All slums are places that exist outside of control, without regulation or plan. They are amateur and desperate and extreme. They have an energy and an ingenuity that is inspiring and depressing. Like the ‘flying toilets’ of Kibera. Kibera is a huge slum outside Nairobi, possibly the biggest in Africa. There is precious little water and absolutely no sanitation for one million people, so they defecate into the thin ubiquitous plastic bags of Africa and then fling them with abandon, possibly with joy, into ditches, onto roofs, at passers-by. The bags collect in great stinking heaps and wait for the rains to wash them into the water table, through people’s bedrooms and kitchens and across the slimy roads.

Slums are always temporary. No one moves into one or builds one and thinks, this is me, this is forever, this is Dunroamin. But they remain, calloused and crumbling, always evolving, growing like human aviaries. Slums are at once disheartening and a terrible indictment, an accusation, but they are also a marvel, a hope, an ambition. And they have the intrinsic beauty, the majesty even, of the human will. Like the packing-case-and-plastic shanties that crawl up the motorways and roundabouts and the corners of Bombay, a city that is such a magnet to the subcontinent that it’s considering locking itself away behind a wall like a vast gated community, insisting on invitations to get in. It is a great economic nightclub.

My top six slums are: the Mercato, the rambling warren of a market in Addis Ababa, where khat is sold. The shantytowns of Antananarivo, the capital of Madagascar, that look quaintly like huts in Dutch paintings, in this, one of Africa’s most beautiful cities. Glasgow East: tough and gritty, an ancient enclave of hardened arteries and attitudes, but with an indomitable grim humour. The Afghan refugee camps in Peshawar: this was the most beguiling and is now possibly the most hideously dangerous city in the North-West Frontier Province. Kaliningrad, a Russian enclave on the Baltic between Lithuania and Poland: utterly forgotten, once a closed military city, now a festering pocket of organised crime, pollution and decay. And by far and away the worst slum in the entire world, the City of the Sun in Port-au-Prince, sprawling along the shore, bisected by sluggish rivers of sewerage, this great shadow Hades of greed, black magic and fear is the most mesmerising place I’ve ever been.
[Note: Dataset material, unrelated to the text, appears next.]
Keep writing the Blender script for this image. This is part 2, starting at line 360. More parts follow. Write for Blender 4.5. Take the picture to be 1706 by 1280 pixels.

A silent set-aside of depravation and terror where, conversely, I met some of the kindest and warmest people in all of the West Indies. The City of the Sun is the bottom of the bottom of the pile, the end beneath which it is difficult to fall. But still here you see children carrying satchels going to school, nurses in uniform going to comfort richer sick people, workmen carrying bags of tools to make nicer cities more habitable.

Nowhere is beneath hope, beyond care and optimism or do-it-yourself miracles. Except the slums that money buys. I’m writing this in New York, and New Yorkers spend a lot of time complaining about the gentrification of Manhattan. The city has grown monstrously expensive; money has seeped into every poor corner and knocked it through and exposed its brickwork and put renewable hardwood floors over it. Money has bought order and quiet and civic responsibility and health and safety and an early bed. It’s improved the coffee and the sushi, but it’s also driven out the things people move to cities to get. The enthusiasm, the naughtiness, the young, the pretty, the unpublished poets, the unhung painters.
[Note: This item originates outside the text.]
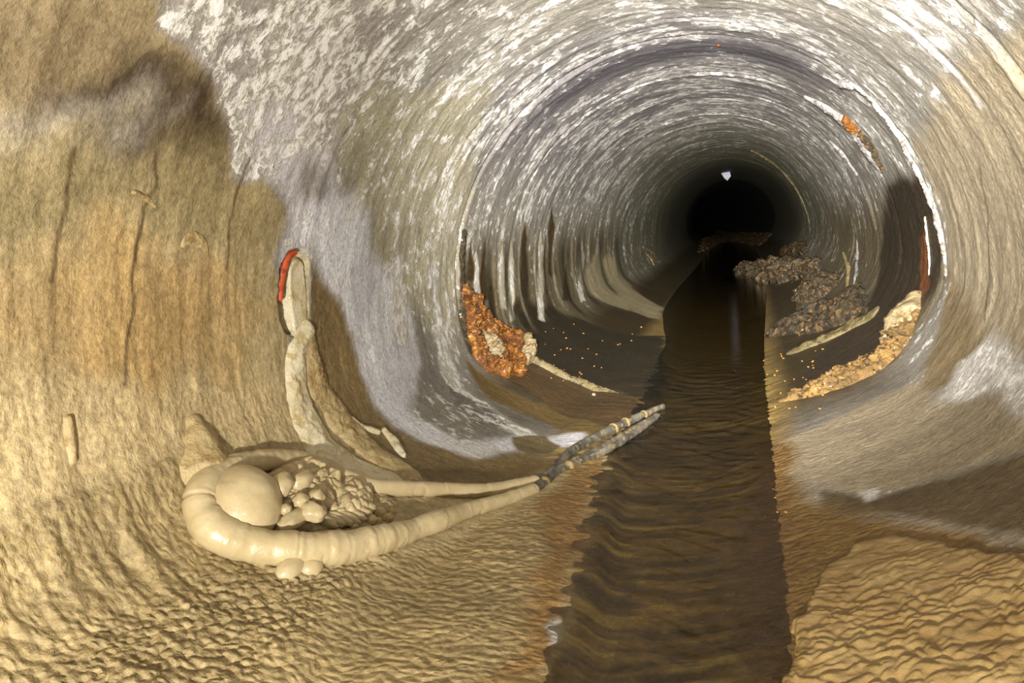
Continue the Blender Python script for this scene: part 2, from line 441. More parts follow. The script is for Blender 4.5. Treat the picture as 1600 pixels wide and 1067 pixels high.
# crown, blue-grey bare bands
crown = sm(1.1, .5, np.abs(FS+.1))
put(ALL, crown*sm(2.4, 2.9, FY)*sm(6.5, 4.5, FY), (136, 131, 130), .68, .15, op=.8)
put(ALL, np.exp(-((FY-3.25)/.18)**2)*sm(1.0, .4, np.abs(FS)), (84, 80, 84), .38, op=1.)
# lower walls deeper in: drip streaks
lw = sm(1.1, 1.5, np.abs(FS))
put(ALL, lw*sm(2.9, 3.1, FY)*sm(9, 6, FY), (112, 100, 72), .42, .3, 0., .85)
# silt bed: dark damp mud in the middle
bed = sm(1.86, 2.1, np.abs(FS))
put(ALL, bed*sm(2.2, 3.2, FY), (66, 54, 30), .02, .6, .1, .3)
put(ALL, sm(2.34, 2.5, np.abs(FS)), (148, 122, 70), 0., .7, .05, .3)
put(ALL, chan.ravel()*sm(.12, .4, yel.ravel())*sm(-.2, .25, fbm(FS*2, FY*3, 0, 2, 119)), (190, 166, 88), op=.85)  # golden ripple glints of the water painted into the bed colour
put(ALL, chan.ravel()*sm(.1, -.3, yel.ravel()), (84, 66, 36), op=.7)  # darker troughs between the painted glints
# --- left wall
stain_or_shade([(-300,-100),(262,-10),(262,40),(300,90),(318,140),(352,165),(352,215),(372,270),(418,290),(438,350),(440,430),(452,540),(452,600),(470,690),
       (560,745),(860,760),(950,720),(930,800),(890,930),(860,1100),(-500,1100),(-500,300)], (176, 158, 118), .02, .05, flake=.1, wet=.35, scaly=.0, streak=.12)
stain_or_shade([(-300,-60),(262,-10),(262,40),(300,90),(318,140),(352,165),(352,215),(300,130),(180,100),(-300,100)], (142, 124, 92), .05, .08, flake=.22, wet=.1, op=.95)
stain_or_shade([(60,95),(220,85),(300,130),(352,170),(356,230),(372,275),(330,290),(230,240),(120,190),(40,150)], (66, 50, 32), .07, .1, flake=.1, op=.95)  # dark brown stain with a shadow band painted into it
stain_or_shade([(-300,70),(100,90),(120,140),(-300,140)], (112, 90, 62), .08, .1, op=.6)
stain_or_shade([(-300,150),(60,155),(150,160),(230,172),(250,195),(160,198),(-300,195)], (204, 194, 178), .07, .08, flake=.25, op=.6)
stain_or_shade([(-200,215),(180,215),(330,240),(410,300),(420,380),(250,350),(-200,350)], (150, 134, 94), .08, .1, flake=.12, op=.8)
stain_or_shade([(-300,380),(100,370),(300,400),(400,430),(420,540),(280,570),(-300,560)], (180, 152, 104), .1, .12, flake=.04, wet=.35, op=.85)
stain_or_shade([(120,400),(330,420),(350,560),(220,600),(120,540)], (182, 150, 96), .1, .12, op=.7)
stain_or_shade([(-300,580),(280,590),(460,600),(470,690),(300,690),(-50,820),(-300,900)], (190, 168, 124), .06, .08, flake=.03, wet=.45, scaly=.2, op=.9)
stain_or_shade([(-300,850),(0,810),(290,700),(310,820),(480,900),(680,860),(800,800),(890,760),(860,900),(840,1100),(-400,1100)], (160, 140, 98), .03, .04, flake=.0, wet=.55, scaly=.4, streak=.15)
stain_or_shade([(-300,960),(200,940),(500,930),(650,860),(800,800),(880,780),(850,880),(820,960),(770,1100),(-300,1100)], None, .06, .05, scaly=.6, op=.8)
stain_or_shade([(840,800),(900,740),(945,720),(925,800),(895,900),(860,1000),(840,1100),(770,1100),(820,960),(850,880)], (146, 114, 66), .03, .04, wet=.75, scaly=.35, flake=0.)
# --- white and lavender band beside the hole
stain_or_shade([(300,-40),(700,-40),(560,150),(480,330),(455,380),(436,300),(418,280),(372,250),(356,200),(352,160),(320,120),(300,80),(275,20)], (176, 167, 160), .03, .05, flake=.82, streak=.2)
stain_or_shade([(380,180),(440,170),(520,260),(540,330),(470,400),(445,395),(436,300),(420,270)], (208, 202, 206), .05, .06, flake=.55, op=.9)
stain_or_shade([(462,320),(560,300),(640,480),(660,560),(640,640),(720,690),(920,680),(900,705),(850,700),(740,715),(650,690),(590,640),(560,570),(530,480),(490,420)], (226, 225, 230), .03, .04, flake=.55, wet=.25, streak=.15)
stain_or_shade([(480,255),(512,262),(512,300),(480,318),(466,300)], (138, 132, 124), .03, .03, flake=.1, op=.85)
stain_or_shade([(560,150),(760,130),(740,300),(716,420),(718,520),(700,560),(655,500),(600,420),(560,330),(530,240)], (176, 168, 142), .06, .08, flake=.6, streak=.3)
stain_or_shade([(612,405),(628,400),(636,470),(640,540),(618,540),(612,470)], (216, 212, 206), .012, .02, flake=.9)
stain_or_shade([(668,420),(680,410),(690,500),(720,600),(800,660),(860,690),(820,690),(740,640),(690,580)], (204, 198, 184), .02, .03, flake=.8)
stain_or_shade([(700,600),(760,630),(800,665),(770,670),(720,640)], (120, 114, 106), .02, .04, flake=.6)
stain_or_shade([(488,420),(530,470),(556,560),(590,640),(650,690),(740,716),(840,705),(866,735),(800,760),(640,755),(560,700),(505,640),(486,560)], (128, 108, 70), .03, .03, flake=.05, wet=.4, scaly=.12, streak=.2)  # shadow strip right of the hole, painted as brown wall colour
stain_or_shade([(800,685),(850,680),(880,700),(860,712),(810,705)], (118, 104, 70), .01, .02, flake=.05, wet=.4)
# --- past the second joint, left
stain_or_shade([(728,560),(760,590),(800,612),(900,655),(1000,690),(960,700),(850,660),(760,620)], (112, 92, 50), .02, .02, flake=.05, wet=.4)
stain_or_shade([(790,580),(830,570),(1000,632),(1010,650),(960,680),(860,640)], (84, 64, 36), .02, .03, flake=.05, wet=.5, streak=.5)
stain_or_shade([(800,470),(860,480),(960,520),(1040,530),(1035,630),(1005,632),(920,605),(840,560)], (50, 42, 24), .04, .05, flake=.03, wet=.5, streak=.3)
for cx, top, bot in ((756,375,470),(768,430,500),(818,335,490),(832,470,520),(862,320,430),(885,410,470),(735,380,440)):
    stain_or_shade([(cx-5,bot),(cx-4,top+30),(cx,top),(cx+5,top+40),(cx+9,bot)], (70, 54, 24), .012, .02, flake=.08, wet=.4)
for cx, top, bot in ((745,400,460),(785,380,480),(800,370,500),(845,350,500),(910,360,470),(935,370,460)):
    stain_or_shade([(cx-4,bot),(cx-4,top+30),(cx,top),(cx+4,top+40),(cx+6,bot)], (206, 196, 168), .012, .02, flake=.7)
stain_or_shade([(905,440),(940,470),(1030,500),(1035,480),(980,440),(960,400),(930,400)], (168, 154, 118), .04, .05, flake=.3)
for yb, wd, o_ in ((3.45,.03,.7),(3.75,.04,.8),(4.1,.05,.85),(4.5,.05,.8),(5.0,.07,.85),(5.6,.08,.8),(6.4,.1,.8),(7.3,.12,.7)):
    ww = .03*fbm(FS*3, FS*0+yb*3, 0, 2, 141)
    put(ALL, np.exp(-((FY-yb-ww)/wd)**2)*sm(-1.25, -1.5, FS)*sm(-2.05, -1.9, FS), (44, 38, 24), flake=0., op=o_)
for yb, wd, o_ in ((3.6,.015,.7),(3.95,.02,.7),(4.3,.02,.6),(4.75,.03,.7),(5.3,.03,.6),(5.9,.05,.6)):
    ww = .03*fbm(FS*3, FS*0+yb*3, 0, 2, 142)
    put(ALL, np.exp(-((FY-yb-ww)/wd)**2)*sm(-.9, -1.2, FS)*sm(-1.9, -1.7, FS), (186, 176, 150), flake=.6, op=o_)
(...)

All cities move up and down an organic scale, from the flying toilet to the dog-walkers. All cities are making a slow progress from bottom-rung to we’ve-arrived. There is a point in the middle where they are for a moment, for a decade, so marvellous a cosmopolitan mix of grit and ambition, of anger and laughter. Of all the slums I’ve been to, the two very, very worst, by a long street, were Monte Carlo and Las Vegas. Nothing is as filthy and dispiriting as the places money made for its own edification and greed. Aesthetic and intellectual shanties, moral flying shit-bags.